BMW has filed a patent for a multi-camera digital rearview mirror with advanced optical processing, incorporating multiple views into a single mirror-mounted display unit.
Digital rearview mirrors are nothing new in the marketplace, with some vehicles using a section of the conventional mirror to display the feed from the reverse camera. Many SUVs, such as the BMW X7, also offer the choice between the standard reflective view behind the vehicle or a fully digital image fed from external cameras, which lets you see through your rear-seat passengers. But if you want to keep a closer eye on them, you can't, and that's what BMW wants to fix with its newest invention.
A patent filed with the German Patent and Trademark Office (DPMA) and discovered by CarBuzz proposes a digital rearview mirror fed by not just one but multiple cameras, including one aimed at the rear of the cabin.
The first camera is mounted inside the vehicle in such a way that its image is largely identical to what a normal mirror would reflect if it were adjusted to show the rear seating area. The second camera is mounted outside on the vehicle's rear end and gives an image much like that of a normal rear-view camera. These two images are then processed and presented simultaneously on the rearview mirror's display.
This sounds confusing at first, but the reasoning behind it is sound. The cameras serve as primary inputs, but a host of secondary input channels enables the computer to decide which image is more pertinent to the driver. For example, occupancy sensors or microphones can augment the interior camera's output to the signal processor. Weather sensors can augment the external camera's output to detect fog, snow, or rain, and proximity sensors placed around the vehicle can detect other obstacles.
These camera and sensor outputs are fed to the image processor, which uses software logic to combine the images into a single superimposed image projected on the mirror display. Based on an analysis of the current driving conditions, the system determines which image should be displayed more prominently.
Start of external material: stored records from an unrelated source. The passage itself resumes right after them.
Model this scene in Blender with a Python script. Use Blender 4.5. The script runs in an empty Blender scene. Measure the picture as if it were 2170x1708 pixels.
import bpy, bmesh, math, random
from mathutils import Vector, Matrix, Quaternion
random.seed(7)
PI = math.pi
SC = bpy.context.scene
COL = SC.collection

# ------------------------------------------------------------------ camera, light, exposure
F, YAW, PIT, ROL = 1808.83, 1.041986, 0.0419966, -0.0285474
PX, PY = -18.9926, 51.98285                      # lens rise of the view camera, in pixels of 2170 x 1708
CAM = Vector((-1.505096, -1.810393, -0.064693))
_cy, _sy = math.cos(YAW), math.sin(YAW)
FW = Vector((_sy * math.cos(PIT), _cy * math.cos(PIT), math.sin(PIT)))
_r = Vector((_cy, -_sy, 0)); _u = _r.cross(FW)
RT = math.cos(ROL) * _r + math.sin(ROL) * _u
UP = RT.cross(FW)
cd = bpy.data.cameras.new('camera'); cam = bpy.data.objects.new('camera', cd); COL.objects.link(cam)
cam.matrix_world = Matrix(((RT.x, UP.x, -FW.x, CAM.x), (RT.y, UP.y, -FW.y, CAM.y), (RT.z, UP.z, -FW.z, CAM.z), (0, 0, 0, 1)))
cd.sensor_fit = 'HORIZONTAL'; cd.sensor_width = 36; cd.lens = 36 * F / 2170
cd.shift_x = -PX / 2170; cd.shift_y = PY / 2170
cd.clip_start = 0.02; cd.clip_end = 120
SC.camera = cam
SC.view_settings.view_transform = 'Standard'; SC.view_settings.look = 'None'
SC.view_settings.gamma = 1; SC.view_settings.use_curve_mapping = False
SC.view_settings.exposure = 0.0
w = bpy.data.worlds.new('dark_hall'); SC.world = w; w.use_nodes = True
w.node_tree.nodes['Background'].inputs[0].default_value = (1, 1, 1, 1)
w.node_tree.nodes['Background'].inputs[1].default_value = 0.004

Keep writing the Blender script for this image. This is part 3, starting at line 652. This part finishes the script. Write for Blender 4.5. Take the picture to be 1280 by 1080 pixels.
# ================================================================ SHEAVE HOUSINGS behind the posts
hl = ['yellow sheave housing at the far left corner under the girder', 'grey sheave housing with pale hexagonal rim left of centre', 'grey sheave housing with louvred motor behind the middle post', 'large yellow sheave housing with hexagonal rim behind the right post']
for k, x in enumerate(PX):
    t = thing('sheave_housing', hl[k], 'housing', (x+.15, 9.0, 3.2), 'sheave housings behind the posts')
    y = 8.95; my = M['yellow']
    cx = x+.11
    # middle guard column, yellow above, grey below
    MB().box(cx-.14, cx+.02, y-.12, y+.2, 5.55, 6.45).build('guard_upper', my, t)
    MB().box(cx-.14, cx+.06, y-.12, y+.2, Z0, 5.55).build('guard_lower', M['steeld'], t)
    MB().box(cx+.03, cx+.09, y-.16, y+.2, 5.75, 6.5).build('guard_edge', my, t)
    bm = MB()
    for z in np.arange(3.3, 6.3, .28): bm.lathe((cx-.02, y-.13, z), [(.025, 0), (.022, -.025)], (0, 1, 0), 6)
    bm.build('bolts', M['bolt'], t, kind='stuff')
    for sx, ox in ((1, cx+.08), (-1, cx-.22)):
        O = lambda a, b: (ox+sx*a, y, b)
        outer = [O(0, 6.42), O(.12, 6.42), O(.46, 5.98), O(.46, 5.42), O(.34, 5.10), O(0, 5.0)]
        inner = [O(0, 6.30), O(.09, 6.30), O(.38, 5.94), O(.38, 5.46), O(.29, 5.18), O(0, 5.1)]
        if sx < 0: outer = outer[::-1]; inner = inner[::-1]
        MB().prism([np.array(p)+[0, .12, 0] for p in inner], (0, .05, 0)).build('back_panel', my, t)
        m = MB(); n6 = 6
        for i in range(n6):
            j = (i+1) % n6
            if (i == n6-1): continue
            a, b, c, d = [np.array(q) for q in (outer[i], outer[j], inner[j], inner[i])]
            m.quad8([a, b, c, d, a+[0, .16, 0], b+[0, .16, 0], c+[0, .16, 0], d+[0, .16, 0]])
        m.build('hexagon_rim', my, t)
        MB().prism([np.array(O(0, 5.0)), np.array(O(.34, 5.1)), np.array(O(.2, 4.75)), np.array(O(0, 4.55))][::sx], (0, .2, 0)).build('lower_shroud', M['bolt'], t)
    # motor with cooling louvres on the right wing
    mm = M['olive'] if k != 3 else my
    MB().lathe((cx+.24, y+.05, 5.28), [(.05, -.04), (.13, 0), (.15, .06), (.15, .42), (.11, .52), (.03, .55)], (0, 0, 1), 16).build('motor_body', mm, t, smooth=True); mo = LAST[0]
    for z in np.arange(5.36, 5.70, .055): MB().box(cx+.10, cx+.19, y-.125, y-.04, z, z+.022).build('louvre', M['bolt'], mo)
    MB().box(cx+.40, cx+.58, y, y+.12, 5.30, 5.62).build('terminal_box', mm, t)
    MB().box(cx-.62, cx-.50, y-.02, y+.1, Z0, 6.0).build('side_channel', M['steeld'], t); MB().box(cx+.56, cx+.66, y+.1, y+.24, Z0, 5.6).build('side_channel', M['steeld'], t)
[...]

In low-speed driving, such as in dense traffic, the exterior camera's image will have priority, but if the occupancy sensors or microphones detect any change in the rear seat's occupancy, the external camera view will temporarily fade, and the interior camera view will become more visible. Conversely, if the external sensors detect the approach of a potential hazard from the rear, the internal picture will fade from the mirror display, and the exterior view will receive priority.
The system will also recognize activity on the rear seat, such as a rear-seat passenger initiating conversation with the driver. The system will bring the rear seating area into a sharper view. In this scenario, the rear microphone outputs can be played through the audio system for the driver to hear through the front speakers. The return conversation can be amplified and played to the rear-seat occupants.
Both camera views can be displayed simultaneously if configured to do so, where a human ability called 'selective perception' will filter out the irrelevant image. The camera system can also be expanded to include multiple side-facing cameras, from which the image processing unit can construct a wide-angle view to project on the mirror. Once again, the vehicle's sensors will be able to detect obstacles and make those the main display object in the mirror.
A lot of this sounds like technology simply for the sake of adding technology, but it can ease a driver's workload and highlight potential problems both inside and outside the car. The intelligent exterior-view technology is neat, but the potential for in-car communication holds the most promise for this development. Imagine a parent being able to see their child in the back seat clearly if they start making strange noises, without having to turn around and take their eyes off the road.